## BRIEF
Restate the opening lines of the material below word for word, stopping after the line that contains "SC.camera = cob".

## DATA BLOCK
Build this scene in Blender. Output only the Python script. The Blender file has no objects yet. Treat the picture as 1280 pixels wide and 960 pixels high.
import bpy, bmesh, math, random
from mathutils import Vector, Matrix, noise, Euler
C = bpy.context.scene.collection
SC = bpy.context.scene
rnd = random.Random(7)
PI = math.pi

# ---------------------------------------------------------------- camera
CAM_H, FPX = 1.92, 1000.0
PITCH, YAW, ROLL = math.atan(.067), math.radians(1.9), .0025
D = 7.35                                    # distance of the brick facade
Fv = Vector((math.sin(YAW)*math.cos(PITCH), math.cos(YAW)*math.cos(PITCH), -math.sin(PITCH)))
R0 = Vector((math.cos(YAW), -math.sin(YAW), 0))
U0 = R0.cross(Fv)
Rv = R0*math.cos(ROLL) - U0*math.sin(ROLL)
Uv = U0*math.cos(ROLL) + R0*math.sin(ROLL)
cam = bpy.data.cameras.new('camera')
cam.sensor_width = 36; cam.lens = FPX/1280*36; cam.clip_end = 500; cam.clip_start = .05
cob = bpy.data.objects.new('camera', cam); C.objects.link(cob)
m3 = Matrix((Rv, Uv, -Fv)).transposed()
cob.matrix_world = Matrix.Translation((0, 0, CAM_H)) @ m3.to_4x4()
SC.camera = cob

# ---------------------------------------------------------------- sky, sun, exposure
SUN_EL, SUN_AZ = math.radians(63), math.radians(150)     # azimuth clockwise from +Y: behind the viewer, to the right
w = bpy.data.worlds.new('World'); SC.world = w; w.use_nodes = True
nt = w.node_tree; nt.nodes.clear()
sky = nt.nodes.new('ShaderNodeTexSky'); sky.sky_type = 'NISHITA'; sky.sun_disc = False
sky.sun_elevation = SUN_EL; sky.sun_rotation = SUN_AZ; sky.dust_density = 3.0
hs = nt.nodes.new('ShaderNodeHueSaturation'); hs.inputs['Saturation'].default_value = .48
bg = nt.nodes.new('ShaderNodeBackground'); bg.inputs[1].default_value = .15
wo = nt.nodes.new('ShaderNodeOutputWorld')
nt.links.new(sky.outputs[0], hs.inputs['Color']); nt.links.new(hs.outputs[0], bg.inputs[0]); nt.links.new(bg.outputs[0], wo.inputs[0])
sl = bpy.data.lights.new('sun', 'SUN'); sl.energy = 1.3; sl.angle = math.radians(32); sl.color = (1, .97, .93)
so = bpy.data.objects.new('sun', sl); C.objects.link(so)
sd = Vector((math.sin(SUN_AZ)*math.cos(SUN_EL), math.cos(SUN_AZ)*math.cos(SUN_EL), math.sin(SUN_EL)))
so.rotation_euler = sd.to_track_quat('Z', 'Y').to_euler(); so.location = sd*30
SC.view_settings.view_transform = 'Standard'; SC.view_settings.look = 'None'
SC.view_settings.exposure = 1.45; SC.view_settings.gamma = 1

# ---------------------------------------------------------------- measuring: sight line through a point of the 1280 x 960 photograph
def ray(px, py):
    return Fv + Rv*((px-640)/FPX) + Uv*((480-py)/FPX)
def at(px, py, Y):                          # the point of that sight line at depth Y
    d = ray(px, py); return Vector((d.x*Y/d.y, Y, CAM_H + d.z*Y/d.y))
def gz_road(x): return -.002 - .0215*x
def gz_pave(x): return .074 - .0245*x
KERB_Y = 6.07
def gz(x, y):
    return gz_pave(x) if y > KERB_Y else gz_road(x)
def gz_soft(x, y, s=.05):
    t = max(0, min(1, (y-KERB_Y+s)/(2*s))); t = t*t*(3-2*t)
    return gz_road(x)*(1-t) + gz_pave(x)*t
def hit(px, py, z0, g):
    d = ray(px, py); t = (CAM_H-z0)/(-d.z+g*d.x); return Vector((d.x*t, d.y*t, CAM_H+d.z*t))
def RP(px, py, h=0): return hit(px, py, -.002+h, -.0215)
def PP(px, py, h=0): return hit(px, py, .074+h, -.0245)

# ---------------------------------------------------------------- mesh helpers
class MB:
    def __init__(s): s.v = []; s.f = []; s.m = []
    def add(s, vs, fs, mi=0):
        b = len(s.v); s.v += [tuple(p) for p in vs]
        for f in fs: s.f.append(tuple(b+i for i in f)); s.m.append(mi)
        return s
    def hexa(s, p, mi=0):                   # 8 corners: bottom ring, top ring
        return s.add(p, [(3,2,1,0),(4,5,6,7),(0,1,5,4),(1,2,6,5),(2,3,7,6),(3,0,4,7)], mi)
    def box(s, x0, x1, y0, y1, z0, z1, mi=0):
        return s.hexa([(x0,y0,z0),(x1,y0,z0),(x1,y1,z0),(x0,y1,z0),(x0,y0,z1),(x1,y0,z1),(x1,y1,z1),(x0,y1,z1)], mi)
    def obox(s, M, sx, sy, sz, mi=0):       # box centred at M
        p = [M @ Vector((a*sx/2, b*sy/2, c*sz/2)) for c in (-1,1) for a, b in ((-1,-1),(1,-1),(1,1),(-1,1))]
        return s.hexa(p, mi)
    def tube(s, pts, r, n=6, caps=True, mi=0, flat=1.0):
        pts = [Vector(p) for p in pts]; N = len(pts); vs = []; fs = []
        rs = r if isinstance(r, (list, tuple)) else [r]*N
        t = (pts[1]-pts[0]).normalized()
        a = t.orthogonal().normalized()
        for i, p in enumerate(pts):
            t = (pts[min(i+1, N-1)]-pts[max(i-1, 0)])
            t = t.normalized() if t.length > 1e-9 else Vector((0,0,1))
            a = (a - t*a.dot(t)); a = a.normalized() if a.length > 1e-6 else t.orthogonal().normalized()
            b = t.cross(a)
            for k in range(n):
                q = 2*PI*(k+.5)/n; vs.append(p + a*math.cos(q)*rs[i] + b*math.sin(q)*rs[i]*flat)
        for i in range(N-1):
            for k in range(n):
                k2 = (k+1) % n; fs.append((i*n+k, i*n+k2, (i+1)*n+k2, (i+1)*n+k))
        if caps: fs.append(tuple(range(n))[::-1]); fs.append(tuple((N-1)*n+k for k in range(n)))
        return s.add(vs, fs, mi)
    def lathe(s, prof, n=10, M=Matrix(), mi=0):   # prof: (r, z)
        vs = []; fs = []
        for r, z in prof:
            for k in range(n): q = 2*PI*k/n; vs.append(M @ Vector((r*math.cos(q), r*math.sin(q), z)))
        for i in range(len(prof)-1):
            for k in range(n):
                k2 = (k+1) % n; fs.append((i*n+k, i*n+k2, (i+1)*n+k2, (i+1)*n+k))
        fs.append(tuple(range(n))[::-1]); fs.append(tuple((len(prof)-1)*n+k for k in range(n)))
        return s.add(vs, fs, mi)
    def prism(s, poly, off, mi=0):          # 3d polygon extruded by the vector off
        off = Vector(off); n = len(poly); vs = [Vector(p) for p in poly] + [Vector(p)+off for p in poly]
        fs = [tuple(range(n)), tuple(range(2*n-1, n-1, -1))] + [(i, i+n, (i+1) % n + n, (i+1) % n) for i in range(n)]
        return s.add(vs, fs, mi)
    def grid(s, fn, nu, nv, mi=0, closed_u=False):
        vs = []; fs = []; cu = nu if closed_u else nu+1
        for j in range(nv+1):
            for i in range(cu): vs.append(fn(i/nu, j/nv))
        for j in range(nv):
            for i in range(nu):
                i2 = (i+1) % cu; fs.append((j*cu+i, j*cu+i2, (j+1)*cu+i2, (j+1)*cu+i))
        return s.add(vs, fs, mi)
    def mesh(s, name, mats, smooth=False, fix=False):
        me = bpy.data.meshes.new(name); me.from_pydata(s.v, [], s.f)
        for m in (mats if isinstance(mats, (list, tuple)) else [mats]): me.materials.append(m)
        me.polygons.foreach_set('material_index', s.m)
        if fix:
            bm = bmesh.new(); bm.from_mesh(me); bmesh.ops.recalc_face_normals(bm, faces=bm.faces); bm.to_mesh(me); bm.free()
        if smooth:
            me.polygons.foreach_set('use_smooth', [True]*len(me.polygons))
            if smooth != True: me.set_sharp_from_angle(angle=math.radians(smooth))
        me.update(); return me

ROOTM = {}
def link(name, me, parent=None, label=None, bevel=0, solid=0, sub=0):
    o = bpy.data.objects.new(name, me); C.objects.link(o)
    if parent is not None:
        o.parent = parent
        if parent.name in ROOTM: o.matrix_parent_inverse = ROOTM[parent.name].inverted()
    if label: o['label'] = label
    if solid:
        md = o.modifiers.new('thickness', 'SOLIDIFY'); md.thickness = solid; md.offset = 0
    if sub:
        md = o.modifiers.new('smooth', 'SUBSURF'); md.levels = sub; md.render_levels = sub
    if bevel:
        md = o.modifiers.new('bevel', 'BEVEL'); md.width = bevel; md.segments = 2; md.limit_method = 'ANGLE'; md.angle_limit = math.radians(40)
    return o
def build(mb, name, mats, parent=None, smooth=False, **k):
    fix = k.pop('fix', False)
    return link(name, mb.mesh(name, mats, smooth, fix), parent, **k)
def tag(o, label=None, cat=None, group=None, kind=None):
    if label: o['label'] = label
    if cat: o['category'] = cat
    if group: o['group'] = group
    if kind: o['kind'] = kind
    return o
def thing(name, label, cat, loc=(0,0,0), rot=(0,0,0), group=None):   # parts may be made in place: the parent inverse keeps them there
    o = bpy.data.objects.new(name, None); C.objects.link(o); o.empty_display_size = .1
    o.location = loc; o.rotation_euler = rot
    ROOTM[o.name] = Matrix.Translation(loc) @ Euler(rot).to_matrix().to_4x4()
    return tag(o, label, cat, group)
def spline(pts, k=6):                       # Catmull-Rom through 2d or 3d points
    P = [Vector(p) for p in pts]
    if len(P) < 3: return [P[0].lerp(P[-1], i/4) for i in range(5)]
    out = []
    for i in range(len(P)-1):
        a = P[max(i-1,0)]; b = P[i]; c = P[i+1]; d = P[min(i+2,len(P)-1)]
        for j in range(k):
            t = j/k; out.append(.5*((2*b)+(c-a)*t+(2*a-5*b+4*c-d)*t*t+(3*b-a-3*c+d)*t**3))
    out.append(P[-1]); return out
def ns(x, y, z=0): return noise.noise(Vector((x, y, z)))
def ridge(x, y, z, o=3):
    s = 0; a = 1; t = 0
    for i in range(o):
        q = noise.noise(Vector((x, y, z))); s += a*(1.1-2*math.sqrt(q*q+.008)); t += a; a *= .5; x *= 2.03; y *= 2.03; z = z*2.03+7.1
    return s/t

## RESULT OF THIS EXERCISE
Build this scene in Blender. Output only the Python script. The Blender file has no objects yet. Treat the picture as 1280 pixels wide and 960 pixels high.
import bpy, bmesh, math, random
from mathutils import Vector, Matrix, noise, Euler
C = bpy.context.scene.collection
SC = bpy.context.scene
rnd = random.Random(7)
PI = math.pi

# ---------------------------------------------------------------- camera
CAM_H, FPX = 1.92, 1000.0
PITCH, YAW, ROLL = math.atan(.067), math.radians(1.9), .0025
D = 7.35                                    # distance of the brick facade
Fv = Vector((math.sin(YAW)*math.cos(PITCH), math.cos(YAW)*math.cos(PITCH), -math.sin(PITCH)))
R0 = Vector((math.cos(YAW), -math.sin(YAW), 0))
U0 = R0.cross(Fv)
Rv = R0*math.cos(ROLL) - U0*math.sin(ROLL)
Uv = U0*math.cos(ROLL) + R0*math.sin(ROLL)
cam = bpy.data.cameras.new('camera')
cam.sensor_width = 36; cam.lens = FPX/1280*36; cam.clip_end = 500; cam.clip_start = .05
cob = bpy.data.objects.new('camera', cam); C.objects.link(cob)
m3 = Matrix((Rv, Uv, -Fv)).transposed()
cob.matrix_world = Matrix.Translation((0, 0, CAM_H)) @ m3.to_4x4()
SC.camera = cob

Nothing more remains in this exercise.